大体1回。時々、2回。
僕がちょうど生きてない時間は、昼だ。
つまり自分の中に昼は存在しない。
昼がサボっていても、気づかないので、昼からしたら儲け物だ。
こいつ、ちょろいなって思われてるかもしれない。
だって、撮影の日か、ライブの移動くらいしか昼と顔を合わせることはない。
そんな時、慌てて支度をするのは昼の方かも知れない。
僕が歯を磨き、普段は使わない洋服やギターを引っ張り出して外に出る時。
いつも変わらずに待ち構えている'昼'だって、ほんのタッチの差でギリギリセーフってこともあり得る。
それなのに太陽はいつもドヤ顔で佇んでいる。だとしたら度胸がすごい。
そんな太陽の属する昼とは、すれ違いの生活だ。
その痕跡すら感じない。
天井の高い半地下の部屋を寝床にしているが、遮光カーテンの為外の光はそもそも見えない。
僕がカーテンを開くのは、1日大体1回。時々、2回。
1度目は起きた時。大抵夕暮れが始まっているか、既に陽は落ち月が身をかまえている。
2度目は、夜と朝の境目。
大体は映画を観たり本を読んだりするか、作曲やデザインといった、新しい妄想の計画書を練っている。仲間と飲み明かしベッドにダイブする日もあるけど、今年に入ってからはそういった機会はない。

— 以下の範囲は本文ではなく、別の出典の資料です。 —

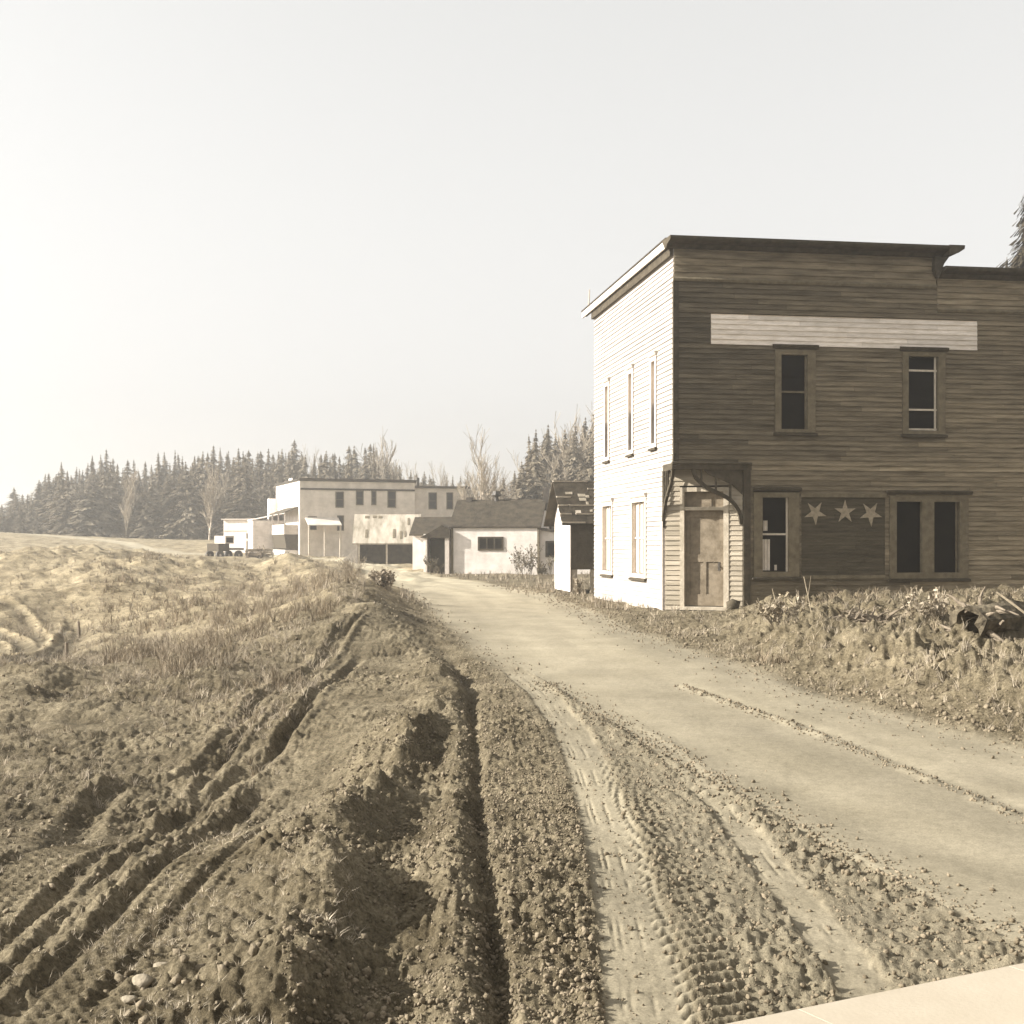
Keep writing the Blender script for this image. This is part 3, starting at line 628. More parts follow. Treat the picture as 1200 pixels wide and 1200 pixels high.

稀にカラスの声や、独特の空気感に気づかされて、ふとカーテンを開ける。
気がつくと朝になっているのだが、ごく稀に。
なんとも言えない黒と青と白が溶け合ったような瞬きに、触れる時がある。
それが、なんだか少し気恥ずかしい。
限られた一瞬を共有したような照れ臭い気持ちと。
空という現象の一番美しい状態を覗き見してしまったような、そんな気持ちが入り混じる。
思えば中学生の時、毎朝'きみ'と過ごした。
5:30に起きて、6:17の電車に乗り、7:50に都内の学校に着く。
そんな毎日。
嫌嫌起き、まだ1日の始まりを受け入られらない状態で出会う'きみ'は、全然魅力的じゃなくて、がさがさしていて不穏で、傲慢でがさつだった。
だけど、年に数回。心が掻き毟られるように美しく感じる時があった。
友達と何もない夜の街を歩き回り、他愛のない悪戯をした後に、迎える時だ。
そこで出会う'きみ'は、少しお姉さんみたいな感じで。
聞き上手で包容力があって、なんだかセクシーだった。
'きみ'に出会うと、取るに足らないちっぽけな逃避行が、大冒険のように思えたんだ。
期待しても、日常では会えないし、きっと今の僕にも会えないんだと思うと、ちょっぴり切なくなる。
今はほぼ毎日、'きみ'に会うのに、だ。
嫌嫌起きたわけでもないのに。あの日のように、夜から寄り添っていたのに、不思議だ。
僕らは変わってしまった。
僕が変わったのか、'きみ'が変わったのかは知らない。
ただ、僕らは変わってしまった。
やり直すことはもうできないのかも知れないし、またひょっこり再会できるかも知れない。
だけど、再会した時、心の中でほくそ笑む。
昔よりも、もっと君の色んな顔を知ってる。
段々と青が薄くなっていき、白に溶けていき、気付けば黒はさよならだ。
'きみ'は昨日の終わりなのか、今日の始まりなのか。それとも。
大体1回。時々、2回。
続けていれば、いつか分かる時が来るんだろうか。